(4月20日朝日新聞朝刊より引用)
今国会で、もめにもめた0増5減法案が19日、衆議院の委員会で可決された。上の写真で、座っている左側が私だ。私の所属する、選挙制度改革を担当する委員会で、議論が行われた。新聞やTVをみると「0増5減法案はさっさと通過させるべきだ」との論調がほとんどだったが、私は反対した。以下反対の理由を書く。
①3月から4月にかけて各地の高等裁判所で、去年の12月総選挙が無効や違憲であるとの判決が相次いだ。判決の中には0増5減法案のことを、「格差是正とは到底言い難い」と断じる判決もあった。与党は、「前々回の衆院選を違憲とした平成23年最高裁判決にまず対応する必要があり、11月の段階では、みんなの党も賛成しただろう」というが、3月4月の、15件に上った無効・違憲判決をみれば、司法の通告がさらに厳しいものになっていることは明白だ。
②1票の格差を、3年前の国勢調査を元にして、かろうじて2倍を切っただけで、「憲政史上初めて2倍を切った」と自賛されても、すでに最新の調査では2倍を超えている選挙区が多く存在し、実態が伴っていない。
③1票の格差是正は、民主が対案を、維新とみんなの党も対案をまとめているにも関わらず、野党案は審議すらせず、採決を強行する与党のやり方には強く抗議したい。1票の格差是正の議論は、去年も与党のみの審議が多かった。与党のみの議論など、その内容はたかが知れていて、国会での議論は尽くされていない。
④「選挙制度は抜本改革が必要だ」と、全ての政党が言っている。だから、たとえば維新の会は、抜本改革の期限を明示しろと強行に主張してきた。与党は、抜本改革をやるとはいっているが、具体的な段取りの話がまったくついていない。
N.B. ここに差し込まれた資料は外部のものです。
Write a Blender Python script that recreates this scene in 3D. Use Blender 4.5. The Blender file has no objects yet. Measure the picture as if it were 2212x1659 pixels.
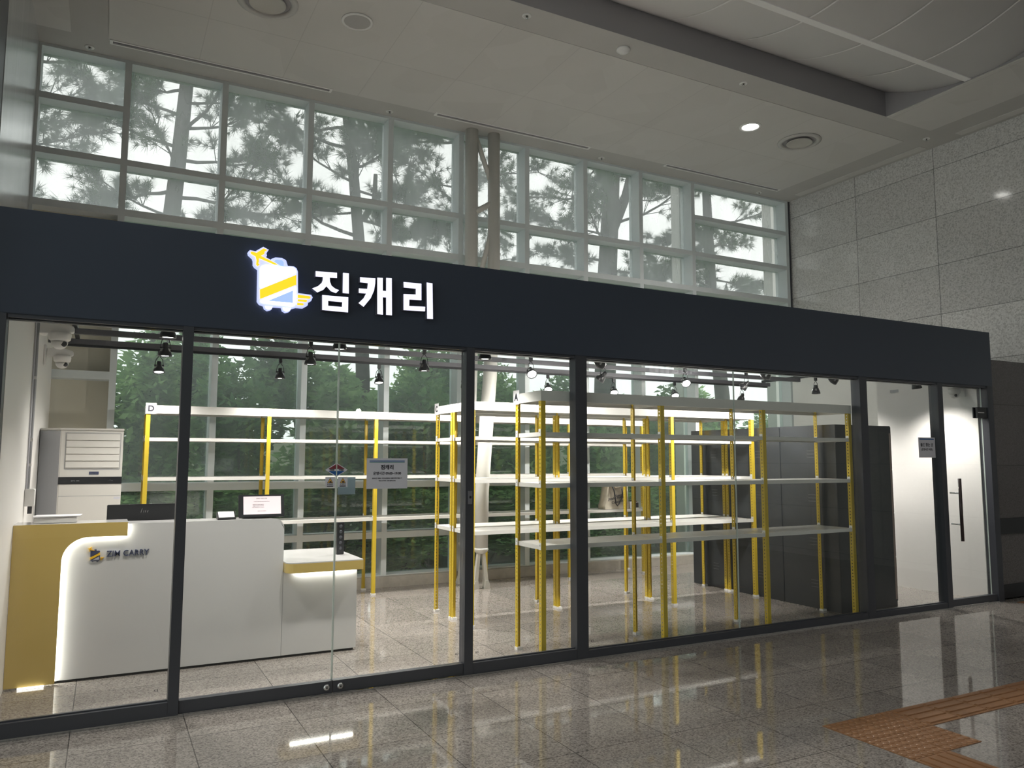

新聞やTV、世論が0増5減法案を通すべきとの論調によっているのは、その後すぐに抜本改革をしろということがセットになっている。抜本改革の話を抜きにして、みせかけの数字合わせだけで終わらせてしまえば、政権への期待は大きな失望へ変わるだろう。
3月25日に広島高裁で無効判決が出てからまだ1ヶ月もたっていない。にも関わらず、その重みを受け止めようという姿勢は、私が質問・討論を行った19日の委員会で感じることはできなかった。「無効判決も大事だが、これまでの議論、これまでの流れが大事だ」と言わんばかりの答弁がほとんどだった。もう一度無効判決の重みを受け止めて、今後の議論を考えなければいけない。